府教委と組合との交渉過程をなかまユニオン山田光一さんより投稿いただきました。
評価Cの再任用拒否との府教委提案について
(なかまユニオン大阪府教職員支部:山田光一)
3月に府教委は「再任用希望者のうち、当該年度の評価結果において、Cの評価を受けた者は、再任用(任期更新)しない」と各組合に提案、4月1日実施としていた。しかし3月26日の閣議で、年金支給年齢引き上げを前にして、人事院意見や高齢者の雇用安定等に関する法律などの基本理念に則り、「国家公務員の雇用と年金を確実に接続する」こと。「国家公務員法・・・の規定に基づく欠格事由又は分限免職事由に該当する場合」以外は希望する者は再任用すること。
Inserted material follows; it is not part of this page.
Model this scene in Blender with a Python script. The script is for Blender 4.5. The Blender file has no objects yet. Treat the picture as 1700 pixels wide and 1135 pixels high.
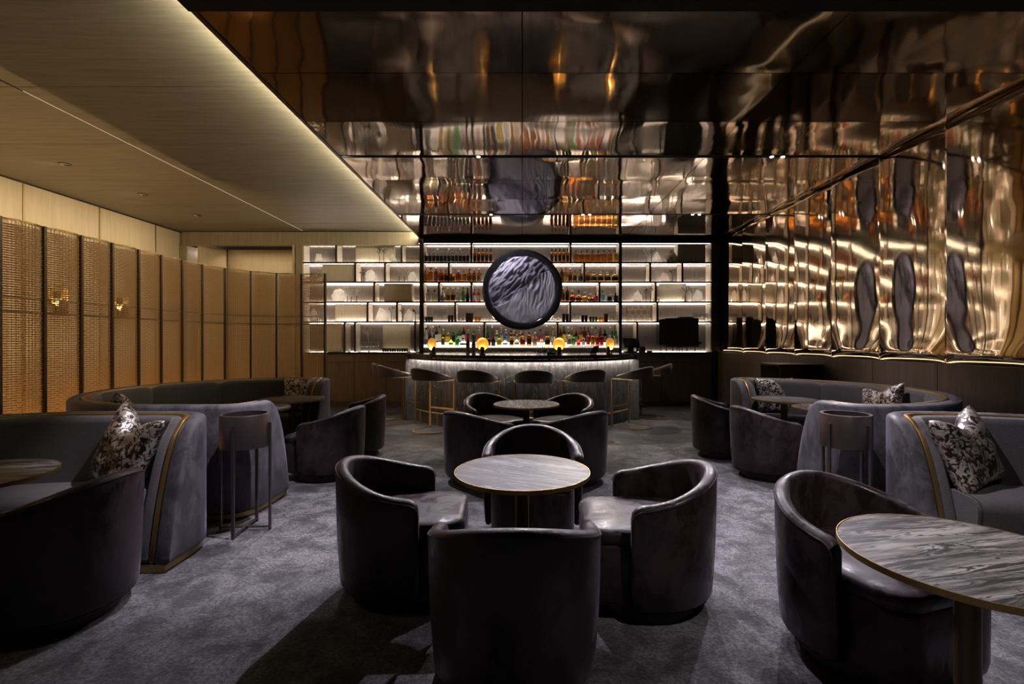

そして「地方公務員の雇用と年金の接続については、各地方公共団体において、本決定の趣旨を踏まえ、能力・実績に基づく人事管理を推進しつつ、地方の実情に応じて必要な措置を講ずるよう要請する」と決定された。そのため府教委はこの提案について4月1日実施はできないとし、「国の動向を見極めたうえで再提案」としていた。
ところが府教委は6月に全く同じ提案を7月2日実施として示し、その根拠として、「地方公務員法は改正されていない」「閣議決定でも『地方の実情に応じて』とされており、大阪では職員基本条例第14条第2項(人事評価の結果は、任用又は給与に適正に反映しなければならない。)と規定されている」こと。そして総務省や文科省に問い合わせて、違法ではないという回答を得ているとしている。
これに対して6/26の交渉では、①公務員では、再任用は年金支給年齢引き上げに見合う給与保障として制度化されているもの。②閣議決定の趣旨は、年金支給年齢引き上げの中で定年延長の議論もある中で、そして民間企業でも「高齢者雇用安定法」の改正により65歳までの雇用を保障すべきとの流れの中で、公務員についても「雇用と年金を確実に接続する」べきというもの。③「地方の実情に応じて」とは、予算面での過不足などをさすもの。④評価cを、給与(勤勉手当)減額、再雇用打ち切りの理由とすることは二重罰にあたる。⑤したがってこの提案は閣議決定の趣旨に全く逆行するものであり、断じて認められない等との怒りの声がぶつけられた。
しかし府教委はこうした追求に対して、「任用についてはあくまでも府教委の判断による」「これまでも再任用については必ずしも希望者全員採用ではなく、総合的判断によっておこなってきた」「今回の提案はこれを明文化しただけ」と言い逃れようとしたが、「これまでは『総合評価とは単に人事評価や不起立などの一点のみを理由として不合格としていない』と説明していたことと明らかに矛盾する」「『総合評価』という極めて不透明・不当な排除方式に加えて、その当該年度でのC評価ということでの排除方式を設けるもので、雇用と年金の不接続というしかない提案だ」との批判が集中し、明確な回答のないまま交渉は平行線のまま終了となった。
今回の府教委提案は、定年を迎えた当該年度の人事評価Cという提案で、今のところ自己申告不提出等による「評価なし」の者は含まれないとしているが、今後はさらにそれも標的にいれてくることが予想される。また不起立者への再任用拒否の攻撃とも、当然、連動して、府教委に異を唱える者は徹底して排除しようとすることに拍車をかけようとするものである。またこうした大阪の動きが容認されるなら、東京や全国にも波及する可能性が大きいと言わざるを得ない。
そうした意味でも、これまでの維新による政治の教育への介入がすすめられてきた動きのうえにたつ攻撃として、そして、今、一方でその維新への支持が揺らいでいる局面の中で、しかしながら自民党がこの維新の動きをうまく利用して、憲法破壊・教育支配の方向が意図されている状況のもとで、これに反対する教職員・市民・保護者等の幅広い運動との連携がますます必要とされていると思う。